(TASK) Report, word for word, every line of the material that contains "part".

****************************************

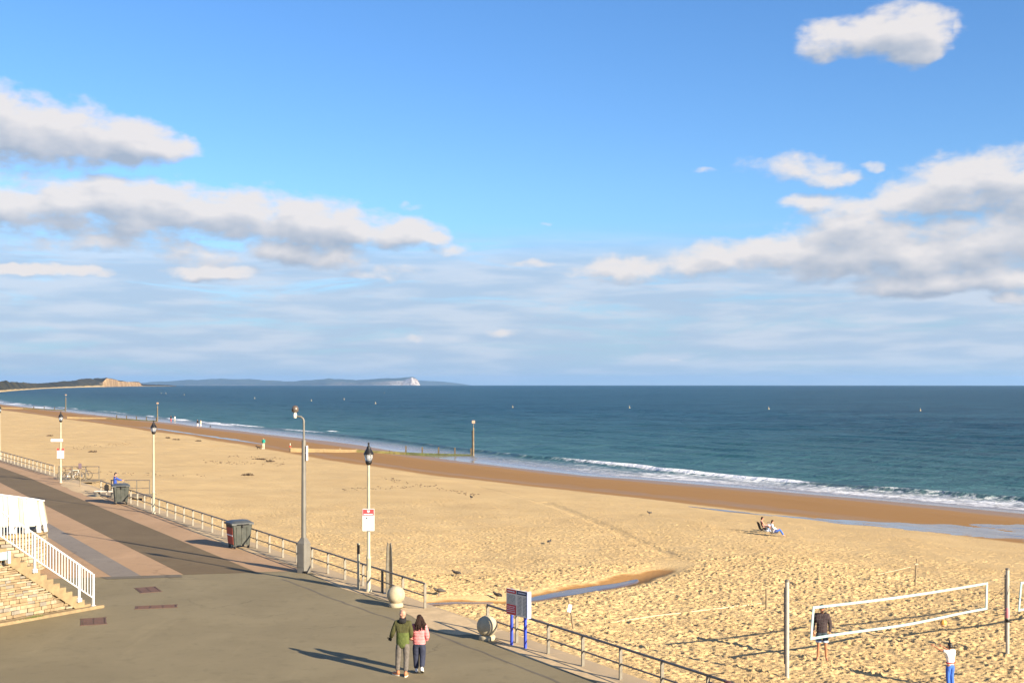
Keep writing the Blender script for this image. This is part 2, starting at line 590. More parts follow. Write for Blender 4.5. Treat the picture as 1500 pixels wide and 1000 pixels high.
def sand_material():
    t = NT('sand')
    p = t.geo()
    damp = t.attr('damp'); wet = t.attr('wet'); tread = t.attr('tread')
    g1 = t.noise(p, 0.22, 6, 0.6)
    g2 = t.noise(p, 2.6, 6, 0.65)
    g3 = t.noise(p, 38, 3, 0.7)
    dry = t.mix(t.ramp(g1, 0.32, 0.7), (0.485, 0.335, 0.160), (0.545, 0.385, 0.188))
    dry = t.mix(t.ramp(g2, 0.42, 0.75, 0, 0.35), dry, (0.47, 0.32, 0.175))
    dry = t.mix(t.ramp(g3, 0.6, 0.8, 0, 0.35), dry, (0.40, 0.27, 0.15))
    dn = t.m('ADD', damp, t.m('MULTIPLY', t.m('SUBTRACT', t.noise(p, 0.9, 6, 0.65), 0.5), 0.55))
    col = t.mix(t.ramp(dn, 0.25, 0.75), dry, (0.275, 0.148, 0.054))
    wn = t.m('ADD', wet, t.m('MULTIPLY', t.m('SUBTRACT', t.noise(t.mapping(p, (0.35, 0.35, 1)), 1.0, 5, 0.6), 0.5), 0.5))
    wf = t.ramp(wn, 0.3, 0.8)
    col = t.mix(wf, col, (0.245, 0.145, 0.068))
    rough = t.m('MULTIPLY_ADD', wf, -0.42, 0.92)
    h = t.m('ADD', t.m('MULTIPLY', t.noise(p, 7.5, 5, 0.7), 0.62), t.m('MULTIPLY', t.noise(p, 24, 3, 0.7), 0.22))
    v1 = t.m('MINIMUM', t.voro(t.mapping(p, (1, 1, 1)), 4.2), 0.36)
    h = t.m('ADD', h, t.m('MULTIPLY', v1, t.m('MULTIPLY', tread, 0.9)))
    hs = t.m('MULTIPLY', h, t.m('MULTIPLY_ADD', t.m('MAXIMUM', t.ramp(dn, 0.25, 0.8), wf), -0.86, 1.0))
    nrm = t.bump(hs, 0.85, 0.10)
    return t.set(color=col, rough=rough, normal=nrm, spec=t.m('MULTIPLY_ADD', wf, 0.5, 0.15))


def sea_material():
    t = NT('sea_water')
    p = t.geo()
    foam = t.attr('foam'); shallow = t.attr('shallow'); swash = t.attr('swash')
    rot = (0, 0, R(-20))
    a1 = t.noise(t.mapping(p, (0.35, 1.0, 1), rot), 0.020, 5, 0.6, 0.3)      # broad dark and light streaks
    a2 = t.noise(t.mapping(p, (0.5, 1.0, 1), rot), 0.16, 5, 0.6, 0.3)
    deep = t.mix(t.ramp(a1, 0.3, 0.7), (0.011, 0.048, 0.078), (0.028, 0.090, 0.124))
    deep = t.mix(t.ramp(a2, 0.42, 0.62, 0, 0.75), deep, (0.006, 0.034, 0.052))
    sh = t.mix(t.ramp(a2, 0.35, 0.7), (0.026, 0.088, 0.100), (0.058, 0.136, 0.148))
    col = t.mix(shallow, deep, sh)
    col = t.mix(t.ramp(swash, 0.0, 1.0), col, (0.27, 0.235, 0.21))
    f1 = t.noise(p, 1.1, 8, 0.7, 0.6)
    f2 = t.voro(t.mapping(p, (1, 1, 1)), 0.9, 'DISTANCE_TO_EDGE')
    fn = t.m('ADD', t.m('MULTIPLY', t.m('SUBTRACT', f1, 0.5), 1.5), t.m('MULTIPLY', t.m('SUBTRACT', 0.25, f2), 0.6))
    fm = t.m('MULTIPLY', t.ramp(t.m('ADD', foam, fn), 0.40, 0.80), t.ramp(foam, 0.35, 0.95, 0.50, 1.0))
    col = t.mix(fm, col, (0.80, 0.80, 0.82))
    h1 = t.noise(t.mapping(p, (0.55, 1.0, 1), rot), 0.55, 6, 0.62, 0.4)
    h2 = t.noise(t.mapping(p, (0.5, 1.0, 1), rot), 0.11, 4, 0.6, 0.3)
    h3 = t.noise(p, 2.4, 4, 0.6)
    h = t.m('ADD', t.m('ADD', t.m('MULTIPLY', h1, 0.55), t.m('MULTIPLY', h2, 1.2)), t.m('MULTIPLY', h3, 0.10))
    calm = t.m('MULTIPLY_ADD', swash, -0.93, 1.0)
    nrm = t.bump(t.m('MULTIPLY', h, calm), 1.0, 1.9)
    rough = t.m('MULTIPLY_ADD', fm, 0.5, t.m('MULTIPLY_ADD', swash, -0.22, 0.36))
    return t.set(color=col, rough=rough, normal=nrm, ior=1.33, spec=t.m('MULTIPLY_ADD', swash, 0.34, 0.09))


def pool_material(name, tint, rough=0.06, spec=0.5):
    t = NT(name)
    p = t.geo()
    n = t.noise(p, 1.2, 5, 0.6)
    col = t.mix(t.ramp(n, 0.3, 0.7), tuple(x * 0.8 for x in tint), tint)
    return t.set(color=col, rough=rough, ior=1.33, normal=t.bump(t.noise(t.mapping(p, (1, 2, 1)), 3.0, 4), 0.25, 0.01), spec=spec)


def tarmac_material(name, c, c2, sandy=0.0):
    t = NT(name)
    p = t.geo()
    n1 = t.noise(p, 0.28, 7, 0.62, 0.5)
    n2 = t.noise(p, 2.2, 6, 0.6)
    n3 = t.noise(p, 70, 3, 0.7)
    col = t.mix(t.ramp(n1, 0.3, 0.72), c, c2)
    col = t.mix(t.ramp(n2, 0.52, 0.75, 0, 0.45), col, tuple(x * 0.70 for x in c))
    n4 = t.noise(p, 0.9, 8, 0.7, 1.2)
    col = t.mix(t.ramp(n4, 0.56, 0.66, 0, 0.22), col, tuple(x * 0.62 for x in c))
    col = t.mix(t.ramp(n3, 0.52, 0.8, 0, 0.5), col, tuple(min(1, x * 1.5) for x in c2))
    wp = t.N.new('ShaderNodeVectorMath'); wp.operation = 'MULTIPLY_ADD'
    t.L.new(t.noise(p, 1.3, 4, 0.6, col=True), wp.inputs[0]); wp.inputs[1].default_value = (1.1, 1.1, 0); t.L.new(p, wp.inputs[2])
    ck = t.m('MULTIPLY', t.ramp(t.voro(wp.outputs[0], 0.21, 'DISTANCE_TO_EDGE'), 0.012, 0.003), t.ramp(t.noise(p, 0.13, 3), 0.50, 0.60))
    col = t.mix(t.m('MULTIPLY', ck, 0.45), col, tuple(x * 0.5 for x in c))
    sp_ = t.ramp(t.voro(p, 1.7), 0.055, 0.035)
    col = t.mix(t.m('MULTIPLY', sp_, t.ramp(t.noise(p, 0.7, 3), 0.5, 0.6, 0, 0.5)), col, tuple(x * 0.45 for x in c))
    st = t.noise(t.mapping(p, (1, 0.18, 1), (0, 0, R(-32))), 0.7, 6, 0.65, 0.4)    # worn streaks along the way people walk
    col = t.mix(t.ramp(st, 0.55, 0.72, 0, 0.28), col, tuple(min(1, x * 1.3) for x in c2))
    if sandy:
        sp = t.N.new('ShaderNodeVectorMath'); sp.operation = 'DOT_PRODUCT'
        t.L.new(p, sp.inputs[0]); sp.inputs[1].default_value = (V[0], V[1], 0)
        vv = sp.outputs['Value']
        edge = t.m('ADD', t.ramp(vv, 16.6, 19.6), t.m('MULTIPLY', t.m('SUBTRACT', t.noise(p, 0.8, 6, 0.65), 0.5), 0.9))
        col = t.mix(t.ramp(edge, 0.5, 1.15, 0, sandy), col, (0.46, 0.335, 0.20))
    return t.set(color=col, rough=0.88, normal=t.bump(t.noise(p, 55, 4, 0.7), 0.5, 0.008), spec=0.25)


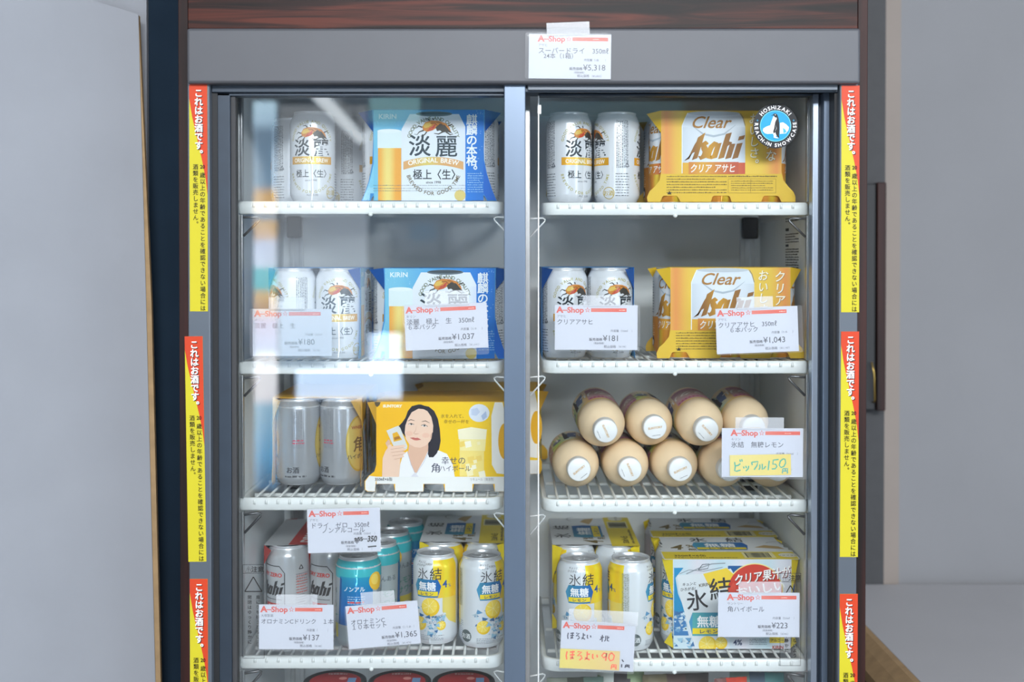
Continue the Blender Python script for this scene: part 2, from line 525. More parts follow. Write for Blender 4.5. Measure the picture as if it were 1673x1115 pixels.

****************************************

(WRITTEN RESPONSE)
Keep writing the Blender script for this image. This is part 2, starting at line 590. More parts follow. Write for Blender 4.5. Treat the picture as 1500 pixels wide and 1000 pixels high.
Continue the Blender Python script for this scene: part 2, from line 525. More parts follow. Write for Blender 4.5. Measure the picture as if it were 1673x1115 pixels.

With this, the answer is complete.